» WORK REQUIRED: Look through the listing for the word "scene". Copy each line that has it.
===== TASK INPUTS
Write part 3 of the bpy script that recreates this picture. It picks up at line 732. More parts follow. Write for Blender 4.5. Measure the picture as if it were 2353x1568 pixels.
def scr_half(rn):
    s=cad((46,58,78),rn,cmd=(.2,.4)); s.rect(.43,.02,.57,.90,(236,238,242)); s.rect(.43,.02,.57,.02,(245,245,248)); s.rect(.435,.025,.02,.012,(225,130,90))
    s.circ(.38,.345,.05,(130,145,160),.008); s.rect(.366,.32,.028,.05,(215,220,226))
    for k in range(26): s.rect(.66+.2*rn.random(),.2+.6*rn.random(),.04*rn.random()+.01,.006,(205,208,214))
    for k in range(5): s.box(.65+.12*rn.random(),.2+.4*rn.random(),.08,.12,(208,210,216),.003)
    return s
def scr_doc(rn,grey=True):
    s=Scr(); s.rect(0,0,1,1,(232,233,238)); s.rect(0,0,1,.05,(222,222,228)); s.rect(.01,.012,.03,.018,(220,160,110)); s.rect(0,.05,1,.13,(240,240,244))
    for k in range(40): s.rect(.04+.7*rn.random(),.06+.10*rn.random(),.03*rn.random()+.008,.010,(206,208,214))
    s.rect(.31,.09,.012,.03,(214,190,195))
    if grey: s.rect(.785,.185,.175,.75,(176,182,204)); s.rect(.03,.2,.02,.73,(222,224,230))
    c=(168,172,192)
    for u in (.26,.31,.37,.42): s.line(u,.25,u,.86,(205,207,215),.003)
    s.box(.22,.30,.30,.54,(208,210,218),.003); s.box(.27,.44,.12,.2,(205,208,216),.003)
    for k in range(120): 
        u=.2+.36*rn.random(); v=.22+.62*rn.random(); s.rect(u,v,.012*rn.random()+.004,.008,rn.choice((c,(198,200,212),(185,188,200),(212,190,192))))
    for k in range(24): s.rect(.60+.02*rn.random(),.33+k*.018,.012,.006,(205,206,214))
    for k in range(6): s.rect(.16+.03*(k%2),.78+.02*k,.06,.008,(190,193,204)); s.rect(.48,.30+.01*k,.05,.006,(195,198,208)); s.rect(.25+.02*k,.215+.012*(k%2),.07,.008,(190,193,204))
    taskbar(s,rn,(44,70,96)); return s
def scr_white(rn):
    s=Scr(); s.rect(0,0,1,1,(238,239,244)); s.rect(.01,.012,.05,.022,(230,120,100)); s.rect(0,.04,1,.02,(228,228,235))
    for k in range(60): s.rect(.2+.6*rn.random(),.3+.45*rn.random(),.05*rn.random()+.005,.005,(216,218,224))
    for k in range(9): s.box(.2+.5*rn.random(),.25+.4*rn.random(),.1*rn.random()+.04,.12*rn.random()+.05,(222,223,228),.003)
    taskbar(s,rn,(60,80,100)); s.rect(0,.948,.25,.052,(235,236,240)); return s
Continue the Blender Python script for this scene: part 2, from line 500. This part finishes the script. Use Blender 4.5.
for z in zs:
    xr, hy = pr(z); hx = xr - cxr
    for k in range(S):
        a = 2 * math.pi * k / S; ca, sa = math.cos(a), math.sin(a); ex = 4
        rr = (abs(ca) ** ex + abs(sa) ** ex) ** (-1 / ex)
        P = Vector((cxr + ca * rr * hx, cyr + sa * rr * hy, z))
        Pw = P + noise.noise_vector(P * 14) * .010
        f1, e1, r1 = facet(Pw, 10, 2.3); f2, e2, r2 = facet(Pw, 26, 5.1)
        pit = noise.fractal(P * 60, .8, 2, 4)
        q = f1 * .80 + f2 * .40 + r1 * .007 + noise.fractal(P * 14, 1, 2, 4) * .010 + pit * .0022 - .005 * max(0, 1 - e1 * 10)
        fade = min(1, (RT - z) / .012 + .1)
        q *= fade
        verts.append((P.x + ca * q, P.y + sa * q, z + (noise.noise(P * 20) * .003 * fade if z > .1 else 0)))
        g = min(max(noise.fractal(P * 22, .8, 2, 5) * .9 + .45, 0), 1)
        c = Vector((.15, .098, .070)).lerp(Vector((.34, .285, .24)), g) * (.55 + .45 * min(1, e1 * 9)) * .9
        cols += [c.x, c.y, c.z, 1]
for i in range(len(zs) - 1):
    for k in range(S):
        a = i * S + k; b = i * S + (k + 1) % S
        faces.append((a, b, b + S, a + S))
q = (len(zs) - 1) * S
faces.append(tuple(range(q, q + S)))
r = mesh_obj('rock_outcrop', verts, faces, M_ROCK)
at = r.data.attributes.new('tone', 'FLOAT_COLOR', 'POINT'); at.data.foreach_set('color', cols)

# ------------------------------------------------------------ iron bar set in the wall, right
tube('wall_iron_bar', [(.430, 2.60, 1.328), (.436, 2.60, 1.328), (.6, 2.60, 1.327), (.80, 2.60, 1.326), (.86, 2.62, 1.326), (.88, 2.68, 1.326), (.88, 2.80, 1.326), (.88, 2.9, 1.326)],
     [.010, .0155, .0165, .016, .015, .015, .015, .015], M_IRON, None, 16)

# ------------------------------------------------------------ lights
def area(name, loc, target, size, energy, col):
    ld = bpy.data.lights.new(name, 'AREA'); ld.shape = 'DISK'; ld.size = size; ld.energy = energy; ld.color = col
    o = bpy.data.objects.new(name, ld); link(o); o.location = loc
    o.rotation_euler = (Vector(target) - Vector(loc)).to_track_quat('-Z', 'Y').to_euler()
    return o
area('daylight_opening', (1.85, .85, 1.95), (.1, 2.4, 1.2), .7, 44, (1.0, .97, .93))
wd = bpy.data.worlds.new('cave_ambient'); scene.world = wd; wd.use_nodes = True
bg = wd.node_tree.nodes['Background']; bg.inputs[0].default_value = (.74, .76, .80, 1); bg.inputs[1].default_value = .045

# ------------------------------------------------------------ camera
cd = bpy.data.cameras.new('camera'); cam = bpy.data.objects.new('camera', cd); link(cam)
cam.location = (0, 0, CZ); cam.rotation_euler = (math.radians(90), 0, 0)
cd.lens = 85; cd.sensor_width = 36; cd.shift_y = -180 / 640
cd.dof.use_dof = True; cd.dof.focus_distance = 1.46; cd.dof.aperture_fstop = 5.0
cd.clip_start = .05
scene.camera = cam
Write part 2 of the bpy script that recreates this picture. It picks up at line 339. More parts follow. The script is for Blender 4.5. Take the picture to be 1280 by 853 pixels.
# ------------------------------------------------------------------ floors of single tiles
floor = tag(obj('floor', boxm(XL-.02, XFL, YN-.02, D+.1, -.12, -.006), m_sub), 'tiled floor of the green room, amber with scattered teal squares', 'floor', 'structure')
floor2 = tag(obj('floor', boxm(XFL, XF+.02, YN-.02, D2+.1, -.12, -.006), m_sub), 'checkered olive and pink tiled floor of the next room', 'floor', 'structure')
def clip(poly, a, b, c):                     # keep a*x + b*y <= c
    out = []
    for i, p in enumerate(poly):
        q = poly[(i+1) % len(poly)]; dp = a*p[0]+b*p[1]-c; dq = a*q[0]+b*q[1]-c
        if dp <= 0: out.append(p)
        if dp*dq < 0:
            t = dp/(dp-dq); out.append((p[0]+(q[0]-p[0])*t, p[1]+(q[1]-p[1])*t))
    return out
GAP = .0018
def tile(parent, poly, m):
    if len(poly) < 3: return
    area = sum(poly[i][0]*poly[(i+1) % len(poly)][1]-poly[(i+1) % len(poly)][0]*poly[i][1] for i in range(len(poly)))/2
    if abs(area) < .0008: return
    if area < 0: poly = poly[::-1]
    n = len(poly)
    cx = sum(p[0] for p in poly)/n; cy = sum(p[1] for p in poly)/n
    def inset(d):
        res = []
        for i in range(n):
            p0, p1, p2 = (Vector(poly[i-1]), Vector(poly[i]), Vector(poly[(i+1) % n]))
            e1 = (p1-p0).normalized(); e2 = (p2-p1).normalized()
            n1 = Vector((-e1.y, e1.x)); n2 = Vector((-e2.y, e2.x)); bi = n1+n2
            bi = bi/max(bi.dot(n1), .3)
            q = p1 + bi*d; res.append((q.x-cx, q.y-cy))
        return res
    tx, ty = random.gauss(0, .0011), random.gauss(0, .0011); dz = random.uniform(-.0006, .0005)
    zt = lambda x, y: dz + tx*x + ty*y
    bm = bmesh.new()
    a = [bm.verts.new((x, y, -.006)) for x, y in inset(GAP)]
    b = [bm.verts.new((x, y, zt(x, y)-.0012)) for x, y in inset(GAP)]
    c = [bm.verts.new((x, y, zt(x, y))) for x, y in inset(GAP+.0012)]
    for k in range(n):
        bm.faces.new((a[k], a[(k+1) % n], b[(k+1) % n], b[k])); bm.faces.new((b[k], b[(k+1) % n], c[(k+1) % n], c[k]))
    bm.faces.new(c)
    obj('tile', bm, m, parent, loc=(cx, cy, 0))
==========
» RESULT:
Continue the Blender Python script for this scene: part 2, from line 500. This part finishes the script. Use Blender 4.5.
wd = bpy.data.worlds.new('cave_ambient'); scene.world = wd; wd.use_nodes = True
scene.camera = cam